** Given instruction **
Below is a listing; reproduce each line of it exactly.

** Supplied material **
--*--

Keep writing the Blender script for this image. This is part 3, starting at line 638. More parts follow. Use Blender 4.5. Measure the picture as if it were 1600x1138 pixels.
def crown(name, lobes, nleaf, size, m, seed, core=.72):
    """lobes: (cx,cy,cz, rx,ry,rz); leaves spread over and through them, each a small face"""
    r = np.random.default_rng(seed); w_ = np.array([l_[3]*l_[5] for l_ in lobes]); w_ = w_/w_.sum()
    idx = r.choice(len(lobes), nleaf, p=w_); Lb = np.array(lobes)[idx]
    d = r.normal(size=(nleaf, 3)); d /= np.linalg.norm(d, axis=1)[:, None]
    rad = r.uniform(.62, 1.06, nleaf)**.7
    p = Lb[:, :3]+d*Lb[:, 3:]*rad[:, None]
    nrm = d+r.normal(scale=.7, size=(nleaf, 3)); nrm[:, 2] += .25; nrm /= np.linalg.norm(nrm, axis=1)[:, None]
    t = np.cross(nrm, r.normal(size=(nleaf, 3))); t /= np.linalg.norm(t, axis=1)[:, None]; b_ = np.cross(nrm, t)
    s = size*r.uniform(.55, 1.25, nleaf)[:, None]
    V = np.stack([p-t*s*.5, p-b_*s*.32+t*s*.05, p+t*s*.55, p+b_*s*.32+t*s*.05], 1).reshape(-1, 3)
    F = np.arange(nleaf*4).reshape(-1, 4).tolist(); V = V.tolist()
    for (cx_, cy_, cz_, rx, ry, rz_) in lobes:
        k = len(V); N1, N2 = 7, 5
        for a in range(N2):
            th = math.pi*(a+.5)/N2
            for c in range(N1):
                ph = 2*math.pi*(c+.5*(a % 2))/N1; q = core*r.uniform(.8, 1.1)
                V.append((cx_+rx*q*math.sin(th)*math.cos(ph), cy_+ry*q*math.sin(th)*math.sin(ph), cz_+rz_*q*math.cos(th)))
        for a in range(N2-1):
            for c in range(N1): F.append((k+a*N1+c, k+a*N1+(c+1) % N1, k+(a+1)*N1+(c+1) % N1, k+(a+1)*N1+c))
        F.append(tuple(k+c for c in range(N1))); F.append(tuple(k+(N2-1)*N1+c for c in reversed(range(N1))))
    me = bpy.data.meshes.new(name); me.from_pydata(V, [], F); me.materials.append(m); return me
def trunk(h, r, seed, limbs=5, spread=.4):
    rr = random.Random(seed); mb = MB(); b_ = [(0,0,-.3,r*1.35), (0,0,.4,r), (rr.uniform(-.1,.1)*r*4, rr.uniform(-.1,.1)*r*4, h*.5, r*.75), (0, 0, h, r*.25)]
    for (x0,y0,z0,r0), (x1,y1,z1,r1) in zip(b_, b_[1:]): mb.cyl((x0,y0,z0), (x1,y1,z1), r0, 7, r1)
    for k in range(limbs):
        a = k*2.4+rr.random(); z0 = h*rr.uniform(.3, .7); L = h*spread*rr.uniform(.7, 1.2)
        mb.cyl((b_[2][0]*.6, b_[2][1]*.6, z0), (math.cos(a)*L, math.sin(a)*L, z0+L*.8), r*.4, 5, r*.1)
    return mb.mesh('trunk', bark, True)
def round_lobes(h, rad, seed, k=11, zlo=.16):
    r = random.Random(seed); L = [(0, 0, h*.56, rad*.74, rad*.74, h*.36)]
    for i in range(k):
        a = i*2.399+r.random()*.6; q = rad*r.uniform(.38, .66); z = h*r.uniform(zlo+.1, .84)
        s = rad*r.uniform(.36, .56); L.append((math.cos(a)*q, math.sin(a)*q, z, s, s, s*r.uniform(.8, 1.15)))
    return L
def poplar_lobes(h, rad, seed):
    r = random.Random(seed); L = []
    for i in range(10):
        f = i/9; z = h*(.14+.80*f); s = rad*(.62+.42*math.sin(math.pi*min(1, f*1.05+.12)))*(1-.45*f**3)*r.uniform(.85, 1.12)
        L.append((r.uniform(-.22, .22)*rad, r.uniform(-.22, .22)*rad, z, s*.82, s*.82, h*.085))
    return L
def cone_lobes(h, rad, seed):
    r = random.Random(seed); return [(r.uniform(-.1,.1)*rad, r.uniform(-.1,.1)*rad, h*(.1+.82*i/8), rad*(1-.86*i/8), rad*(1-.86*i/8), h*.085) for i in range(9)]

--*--

** Task answer **
Keep writing the Blender script for this image. This is part 3, starting at line 638. More parts follow. Use Blender 4.5. Measure the picture as if it were 1600x1138 pixels.
def crown(name, lobes, nleaf, size, m, seed, core=.72):
    """lobes: (cx,cy,cz, rx,ry,rz); leaves spread over and through them, each a small face"""
    r = np.random.default_rng(seed); w_ = np.array([l_[3]*l_[5] for l_ in lobes]); w_ = w_/w_.sum()
    idx = r.choice(len(lobes), nleaf, p=w_); Lb = np.array(lobes)[idx]
    d = r.normal(size=(nleaf, 3)); d /= np.linalg.norm(d, axis=1)[:, None]
    rad = r.uniform(.62, 1.06, nleaf)**.7
    p = Lb[:, :3]+d*Lb[:, 3:]*rad[:, None]
    nrm = d+r.normal(scale=.7, size=(nleaf, 3)); nrm[:, 2] += .25; nrm /= np.linalg.norm(nrm, axis=1)[:, None]
    t = np.cross(nrm, r.normal(size=(nleaf, 3))); t /= np.linalg.norm(t, axis=1)[:, None]; b_ = np.cross(nrm, t)
    s = size*r.uniform(.55, 1.25, nleaf)[:, None]
    V = np.stack([p-t*s*.5, p-b_*s*.32+t*s*.05, p+t*s*.55, p+b_*s*.32+t*s*.05], 1).reshape(-1, 3)
    F = np.arange(nleaf*4).reshape(-1, 4).tolist(); V = V.tolist()
    for (cx_, cy_, cz_, rx, ry, rz_) in lobes:
        k = len(V); N1, N2 = 7, 5
        for a in range(N2):
            th = math.pi*(a+.5)/N2
            for c in range(N1):
                ph = 2*math.pi*(c+.5*(a % 2))/N1; q = core*r.uniform(.8, 1.1)
                V.append((cx_+rx*q*math.sin(th)*math.cos(ph), cy_+ry*q*math.sin(th)*math.sin(ph), cz_+rz_*q*math.cos(th)))
        for a in range(N2-1):
            for c in range(N1): F.append((k+a*N1+c, k+a*N1+(c+1) % N1, k+(a+1)*N1+(c+1) % N1, k+(a+1)*N1+c))
        F.append(tuple(k+c for c in range(N1))); F.append(tuple(k+(N2-1)*N1+c for c in reversed(range(N1))))
    me = bpy.data.meshes.new(name); me.from_pydata(V, [], F); me.materials.append(m); return me
def trunk(h, r, seed, limbs=5, spread=.4):
    rr = random.Random(seed); mb = MB(); b_ = [(0,0,-.3,r*1.35), (0,0,.4,r), (rr.uniform(-.1,.1)*r*4, rr.uniform(-.1,.1)*r*4, h*.5, r*.75), (0, 0, h, r*.25)]
    for (x0,y0,z0,r0), (x1,y1,z1,r1) in zip(b_, b_[1:]): mb.cyl((x0,y0,z0), (x1,y1,z1), r0, 7, r1)
    for k in range(limbs):
        a = k*2.4+rr.random(); z0 = h*rr.uniform(.3, .7); L = h*spread*rr.uniform(.7, 1.2)
        mb.cyl((b_[2][0]*.6, b_[2][1]*.6, z0), (math.cos(a)*L, math.sin(a)*L, z0+L*.8), r*.4, 5, r*.1)
    return mb.mesh('trunk', bark, True)
def round_lobes(h, rad, seed, k=11, zlo=.16):
    r = random.Random(seed); L = [(0, 0, h*.56, rad*.74, rad*.74, h*.36)]
    for i in range(k):
        a = i*2.399+r.random()*.6; q = rad*r.uniform(.38, .66); z = h*r.uniform(zlo+.1, .84)
        s = rad*r.uniform(.36, .56); L.append((math.cos(a)*q, math.sin(a)*q, z, s, s, s*r.uniform(.8, 1.15)))
    return L
def poplar_lobes(h, rad, seed):
    r = random.Random(seed); L = []
    for i in range(10):
        f = i/9; z = h*(.14+.80*f); s = rad*(.62+.42*math.sin(math.pi*min(1, f*1.05+.12)))*(1-.45*f**3)*r.uniform(.85, 1.12)
        L.append((r.uniform(-.22, .22)*rad, r.uniform(-.22, .22)*rad, z, s*.82, s*.82, h*.085))
    return L
def cone_lobes(h, rad, seed):
    r = random.Random(seed); return [(r.uniform(-.1,.1)*rad, r.uniform(-.1,.1)*rad, h*(.1+.82*i/8), rad*(1-.86*i/8), rad*(1-.86*i/8), h*.085) for i in range(9)]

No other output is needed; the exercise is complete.